Thursday, December 10, 2009

Ciaran O'Carroll, Amnesty student activist reports from Copenhagen on Climate Change

Climate Change Refugees Need International Recognition:

By the year 2050 global warming is likely to cause 150 million people to abandon their homes and become refugees according to a new report by the Environmental Justice Foundation.  In 2008 alone, more than 20 million people were displaced by climate-related natural disasters, including 800,000 people by cyclone Nagris in Asia, and almost 80,000 by heavy floods and rains in Brazil.
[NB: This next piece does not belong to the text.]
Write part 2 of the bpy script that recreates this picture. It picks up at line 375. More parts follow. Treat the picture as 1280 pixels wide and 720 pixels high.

However the people that are being  forced to move due to climate change currently have no adequate recognition in international law which denies them political, legal, and human rights.
 
“We must not lose sight of existing human rights principles in the tug and push of international climate change negotiations. A human rights lens reminds us there are reasons beyond economics and enlightened self-interest for states to act on climate change…”
Mary Robinson, former UN High Commissioner for Human Rights.
 
In  Africa, an estimated 10 million people have migrated or been displaced over the last two decades mainly because of environmental degradation and desertification. Low level islands in the Pacific and Indian oceans are acting as the canary in the world’s coal mine, quickly sinking into the ocean one by one.
On November 25, 2003, the Papua New Guinean government authorized the government-funded total evacuation of the Carteret islands, effectively making them the worlds first official climate change refugees. The Maldives (population 300,00) is set to become the first country to literally disappear off the face of the earth. The democratically-elected president, Mohamed Nasheed said If things go on as usual, “we will not live. We will die. Our country will not exist” during an underwater cabinet meeting held to highlight their plight in October 2009.
To add to the injustice to these poor displaced indigenous populations they also have some of the lowest per capita greenhouse gas (GHG) emissions. The 50 Least Developed Countries contribute less than 1 percent of global carbon emissions.
Almost two decades ago, the IPCC suggested that the “gravest effects of climate change may be those on human migration”. Environmental factors leading to migration may be fast occurring – such as more intense tropical cyclones – or longer-term, such as desertification, or sea level rises that inundates low-lying regions.
To date only $154 million has been disbursed by the UNFCCC to ameliorate the effects of climate change. In 2008, despite the onset of financial collapse, the nine biggest US banks alone paid US$32.6 billion in bonuses.
It is essential that international law be updated to protect climate refugees and given the same rights as refugees under the 1951 Geneva Convention. A new legal instrument, either a protocol under the UN Framework Convention on Climate Change or a stand-alone convention has should be enacted around five basic principles:
 1. Planned and voluntary resettlement and reintegration (as opposed to ad hoc emergency relief responses).
2. Climate refugees should be treated the same as permanent immigrants as they cannot return to their home.
3. It must be tailored to entire group of people, including entire nations, as is the case with small island states.
4. Support for national governments to protect their people will be required (as opposed to the existing refugee regime).
 5. The protection of climate refugees must be seen as a global problem and a global responsibility. “In most cases, climate refugees will be poor and their own responsibility for the past accumulation of greenhouse gases will be small…the responsibility of the industrialized countries to do their share in financing, supporting and facilitating the protection and resettlement of climate refugees.